— TASK DESCRIPTION —
Leave out the pictures and repeat exactly the lines between the one containing "Model this scene" and the one containing "SC.camera = cam", inclusive.
— START OF TASK INPUTS —
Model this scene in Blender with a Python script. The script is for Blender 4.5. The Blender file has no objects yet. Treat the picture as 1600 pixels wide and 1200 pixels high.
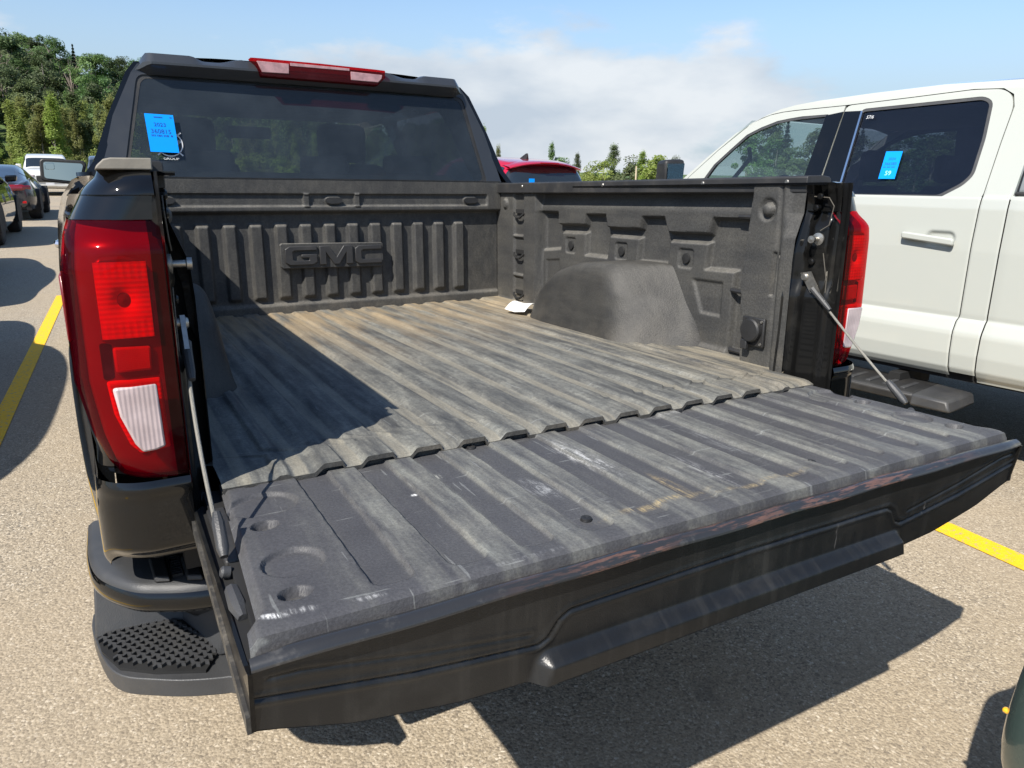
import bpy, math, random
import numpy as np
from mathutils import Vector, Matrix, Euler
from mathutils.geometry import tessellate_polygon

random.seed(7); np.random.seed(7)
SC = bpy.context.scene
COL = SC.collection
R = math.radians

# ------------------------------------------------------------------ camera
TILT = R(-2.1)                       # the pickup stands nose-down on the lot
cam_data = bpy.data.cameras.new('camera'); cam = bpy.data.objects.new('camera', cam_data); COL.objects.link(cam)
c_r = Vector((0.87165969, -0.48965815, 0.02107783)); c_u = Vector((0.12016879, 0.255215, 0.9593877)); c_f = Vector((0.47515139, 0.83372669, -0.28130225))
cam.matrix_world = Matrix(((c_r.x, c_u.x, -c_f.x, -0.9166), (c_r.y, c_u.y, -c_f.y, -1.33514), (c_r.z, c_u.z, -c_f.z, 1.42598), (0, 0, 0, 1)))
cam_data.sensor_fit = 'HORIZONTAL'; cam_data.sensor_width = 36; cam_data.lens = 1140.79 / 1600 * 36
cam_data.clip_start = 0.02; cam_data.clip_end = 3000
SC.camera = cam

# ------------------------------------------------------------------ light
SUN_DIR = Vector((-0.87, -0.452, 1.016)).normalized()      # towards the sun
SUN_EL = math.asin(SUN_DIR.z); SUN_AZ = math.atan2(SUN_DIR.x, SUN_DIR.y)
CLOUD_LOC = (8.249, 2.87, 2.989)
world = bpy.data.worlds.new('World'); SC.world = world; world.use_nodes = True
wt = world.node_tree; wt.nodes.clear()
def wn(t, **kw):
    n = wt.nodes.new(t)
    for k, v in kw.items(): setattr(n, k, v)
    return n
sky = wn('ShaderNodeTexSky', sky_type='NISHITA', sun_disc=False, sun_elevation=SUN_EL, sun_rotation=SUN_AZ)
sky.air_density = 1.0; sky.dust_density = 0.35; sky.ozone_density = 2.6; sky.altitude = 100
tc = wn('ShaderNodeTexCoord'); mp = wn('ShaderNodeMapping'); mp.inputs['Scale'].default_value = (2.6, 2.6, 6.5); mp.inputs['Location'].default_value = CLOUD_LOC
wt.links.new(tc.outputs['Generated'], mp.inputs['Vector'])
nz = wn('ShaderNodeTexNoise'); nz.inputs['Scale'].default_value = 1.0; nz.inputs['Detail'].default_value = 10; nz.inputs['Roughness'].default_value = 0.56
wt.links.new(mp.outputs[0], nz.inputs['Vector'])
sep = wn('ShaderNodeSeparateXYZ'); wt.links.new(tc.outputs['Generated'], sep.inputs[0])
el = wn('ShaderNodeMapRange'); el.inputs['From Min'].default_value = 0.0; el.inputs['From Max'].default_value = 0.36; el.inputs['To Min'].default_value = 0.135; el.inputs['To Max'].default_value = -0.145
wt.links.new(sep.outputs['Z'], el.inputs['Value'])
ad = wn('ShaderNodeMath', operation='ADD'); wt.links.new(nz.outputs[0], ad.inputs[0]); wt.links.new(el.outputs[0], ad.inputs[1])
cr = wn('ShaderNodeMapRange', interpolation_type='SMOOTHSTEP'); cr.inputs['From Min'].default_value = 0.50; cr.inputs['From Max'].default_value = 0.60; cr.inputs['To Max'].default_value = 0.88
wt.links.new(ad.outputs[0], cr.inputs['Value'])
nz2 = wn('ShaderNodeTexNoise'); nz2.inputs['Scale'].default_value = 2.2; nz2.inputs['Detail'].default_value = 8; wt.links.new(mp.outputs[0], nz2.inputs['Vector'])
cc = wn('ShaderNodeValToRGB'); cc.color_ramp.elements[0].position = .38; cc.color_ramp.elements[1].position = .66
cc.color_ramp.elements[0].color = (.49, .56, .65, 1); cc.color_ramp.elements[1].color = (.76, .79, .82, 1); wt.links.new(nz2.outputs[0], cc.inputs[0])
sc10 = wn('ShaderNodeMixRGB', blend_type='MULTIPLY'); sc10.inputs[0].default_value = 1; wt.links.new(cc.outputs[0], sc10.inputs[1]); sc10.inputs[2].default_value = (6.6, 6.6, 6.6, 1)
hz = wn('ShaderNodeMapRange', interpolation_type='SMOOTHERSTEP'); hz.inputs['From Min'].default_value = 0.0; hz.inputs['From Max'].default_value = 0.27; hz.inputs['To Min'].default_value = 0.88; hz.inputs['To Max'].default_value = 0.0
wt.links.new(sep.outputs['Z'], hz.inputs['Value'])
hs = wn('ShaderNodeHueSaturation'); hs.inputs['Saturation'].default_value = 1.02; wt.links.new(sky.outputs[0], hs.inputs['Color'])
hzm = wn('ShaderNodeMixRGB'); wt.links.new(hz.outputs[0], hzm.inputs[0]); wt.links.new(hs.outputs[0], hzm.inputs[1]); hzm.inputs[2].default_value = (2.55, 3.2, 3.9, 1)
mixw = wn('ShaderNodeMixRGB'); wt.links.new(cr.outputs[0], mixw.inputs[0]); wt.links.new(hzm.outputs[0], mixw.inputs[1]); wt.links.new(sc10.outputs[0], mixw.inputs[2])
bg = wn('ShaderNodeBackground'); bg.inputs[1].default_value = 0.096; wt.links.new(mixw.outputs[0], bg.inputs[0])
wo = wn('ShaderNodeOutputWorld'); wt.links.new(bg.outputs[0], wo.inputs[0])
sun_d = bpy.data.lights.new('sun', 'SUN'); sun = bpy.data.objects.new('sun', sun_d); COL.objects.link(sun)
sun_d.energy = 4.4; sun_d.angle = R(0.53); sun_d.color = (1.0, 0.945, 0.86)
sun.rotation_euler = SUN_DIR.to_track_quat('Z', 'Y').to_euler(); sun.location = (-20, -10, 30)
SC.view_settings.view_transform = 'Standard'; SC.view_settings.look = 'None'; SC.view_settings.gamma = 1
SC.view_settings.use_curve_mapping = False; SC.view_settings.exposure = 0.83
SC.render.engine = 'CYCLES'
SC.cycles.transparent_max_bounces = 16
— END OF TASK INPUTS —
— START OF TASK INPUTS —
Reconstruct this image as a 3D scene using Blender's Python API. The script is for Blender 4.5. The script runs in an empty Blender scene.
— END OF TASK INPUTS —
— OUTPUT —
Model this scene in Blender with a Python script. The script is for Blender 4.5. The Blender file has no objects yet. Treat the picture as 1600 pixels wide and 1200 pixels high.
import bpy, math, random
import numpy as np
from mathutils import Vector, Matrix, Euler
from mathutils.geometry import tessellate_polygon

random.seed(7); np.random.seed(7)
SC = bpy.context.scene
COL = SC.collection
R = math.radians

# ------------------------------------------------------------------ camera
TILT = R(-2.1)                       # the pickup stands nose-down on the lot
cam_data = bpy.data.cameras.new('camera'); cam = bpy.data.objects.new('camera', cam_data); COL.objects.link(cam)
c_r = Vector((0.87165969, -0.48965815, 0.02107783)); c_u = Vector((0.12016879, 0.255215, 0.9593877)); c_f = Vector((0.47515139, 0.83372669, -0.28130225))
cam.matrix_world = Matrix(((c_r.x, c_u.x, -c_f.x, -0.9166), (c_r.y, c_u.y, -c_f.y, -1.33514), (c_r.z, c_u.z, -c_f.z, 1.42598), (0, 0, 0, 1)))
cam_data.sensor_fit = 'HORIZONTAL'; cam_data.sensor_width = 36; cam_data.lens = 1140.79 / 1600 * 36
cam_data.clip_start = 0.02; cam_data.clip_end = 3000
SC.camera = cam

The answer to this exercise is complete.